Now, I recognize of course that the use of family here is as a metaphor, not a directly parallel structure. But metaphors have both intellectual and emotional power, as I discussed above, and this one creates challenges around the misperception of relationships and limitations in decision making. I fear it creates problematic expectations, sometimes more than the good it serves.
Seeing this, I thought about how other metaphors might play out. Thinking about work as a ‘team’ is one I’ve heard before, and has some merit. It recognizes that our group has the same set of goals, and depends on one another, as a team does. But it also acknowledges that when people aren’t performing, or new talent is needed, someone can be let go or demoted. It might be a sad moment, but we recognize it as part of how great teams operate.

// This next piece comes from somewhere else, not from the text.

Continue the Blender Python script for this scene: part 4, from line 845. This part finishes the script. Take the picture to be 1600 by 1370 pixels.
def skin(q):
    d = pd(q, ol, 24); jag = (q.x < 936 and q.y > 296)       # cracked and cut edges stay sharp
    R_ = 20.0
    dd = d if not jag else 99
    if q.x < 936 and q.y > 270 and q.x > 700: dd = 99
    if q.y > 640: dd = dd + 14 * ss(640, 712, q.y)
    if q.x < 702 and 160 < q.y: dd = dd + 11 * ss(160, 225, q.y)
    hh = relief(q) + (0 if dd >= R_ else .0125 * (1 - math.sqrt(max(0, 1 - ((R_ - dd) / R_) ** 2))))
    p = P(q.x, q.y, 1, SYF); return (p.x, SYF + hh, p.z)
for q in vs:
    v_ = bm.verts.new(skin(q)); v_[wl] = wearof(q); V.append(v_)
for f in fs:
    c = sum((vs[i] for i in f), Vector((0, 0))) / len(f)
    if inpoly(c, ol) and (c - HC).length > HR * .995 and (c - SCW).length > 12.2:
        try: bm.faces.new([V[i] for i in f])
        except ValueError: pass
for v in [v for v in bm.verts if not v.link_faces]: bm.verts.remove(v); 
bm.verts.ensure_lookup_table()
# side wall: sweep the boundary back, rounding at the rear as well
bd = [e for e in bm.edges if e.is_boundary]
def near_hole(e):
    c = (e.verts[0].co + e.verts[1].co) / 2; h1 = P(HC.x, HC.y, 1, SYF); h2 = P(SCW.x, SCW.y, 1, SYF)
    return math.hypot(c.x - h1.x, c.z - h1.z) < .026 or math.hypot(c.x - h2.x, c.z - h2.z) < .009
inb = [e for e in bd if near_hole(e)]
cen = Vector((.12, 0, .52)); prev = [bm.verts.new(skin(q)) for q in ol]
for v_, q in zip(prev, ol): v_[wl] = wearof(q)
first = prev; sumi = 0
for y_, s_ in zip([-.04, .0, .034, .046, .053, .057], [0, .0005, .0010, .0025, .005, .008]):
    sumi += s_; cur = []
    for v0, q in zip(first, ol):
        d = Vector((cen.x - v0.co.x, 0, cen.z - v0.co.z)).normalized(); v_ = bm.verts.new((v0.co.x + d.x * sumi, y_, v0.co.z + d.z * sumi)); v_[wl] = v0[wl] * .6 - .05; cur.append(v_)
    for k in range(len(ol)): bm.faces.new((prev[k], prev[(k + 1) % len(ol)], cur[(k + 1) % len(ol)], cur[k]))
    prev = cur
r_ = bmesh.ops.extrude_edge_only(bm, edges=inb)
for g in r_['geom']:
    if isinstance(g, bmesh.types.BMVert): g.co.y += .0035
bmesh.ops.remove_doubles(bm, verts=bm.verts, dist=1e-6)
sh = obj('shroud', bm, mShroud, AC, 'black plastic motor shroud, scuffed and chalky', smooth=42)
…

The limitations in this metaphor for me is its coldness that emerges in service of the end-goal, and education, as I said above, is a caring profession. Perhaps more, Jewish Day School demands visionary work, and ‘team’ simply doesn’t have the energy, the passion that is required to carry what is needed.
I was recently re-reading Rabbi Sacks z’l book Morality, and came across a metaphor he uses in a Torah context that I found quite powerful for schools. Rabbi Sacks makes a distinction between two types of relationships. One is what he calls ‘contracts’, which reflect instrumental relationships. In this model we are all selfish, and act in our own best interests. But we know we need each other, so we engage in mutually beneficial relationships, or contracts, for these purposes.
The second is what he calls ‘covenants’, which he describes as follows:
In a covenant, two or more individuals, each respecting the dignity and the integrity of the other, come together in a bond of love and trust, to share their interests, sometimes even to share their lives, by pleading their faithfulness to one another, to do together what neither can achieve alone (p.62)
Torah is a covenant, as is marriage. At first this seemed an imperfect analogy to Jewish education by dint of the implied intimacy, though much closer to what I was looking for. But rounded down to its essence Rabbi Sacks explains that, “a contract is about interests, whereas a covenant is about identity,” and day school work is very deeply about building identity – both for the students and the teachers. Contracts are about competition, while covenants are about cooperation. And even while contracts may be embedded in covenants, like in a marriage, that is not what it is at the root. And what drives a covenant? Emunah, the translation of which is not faith, he says, but faithfulness, fidelity, and loyalty. That is a metaphor that carries a lot of conceptual and emotional weight.
As a metaphor, more than family or team, a covenant has an inner logic and power to guide our work at day schools, with far less downside on where they can mislead us or fail to inspire us. Teaching Jewish children isn’t just another job of course, and with that vulnerability and strength acknowledged, the work that comes from such a commitment should be different, as should be the relationship with the people we work with, no matter where we sit in the organization.
John Wooden, the legendary UCLA basketball coach, said the following in an interview, which I think reflects the consequences of this perspective on leadership. He explains that, “The supervisor must make sure that all of those under his supervision understand that they are working with him, not for him. I think if you work for someone, you punch the clock in and out and that’s it. If you’re working with someone, you want to do more than that.” The first emerges from an instrumental, contractual relationship – you work for me, the boss. The second a relational, covenantal relationship – we work together, towards a common purpose, and with a deep commitment to one another because of our higher goals.
I’m curious whether others have found metaphors about work that work (I hope you noticed the pun in the title of this post!), and what they are. Will ‘covenant’ work better than ‘family’? It sounds a bit more formal than how I’d normally speak, but I’m going to give it a try. I’ll keep you posted.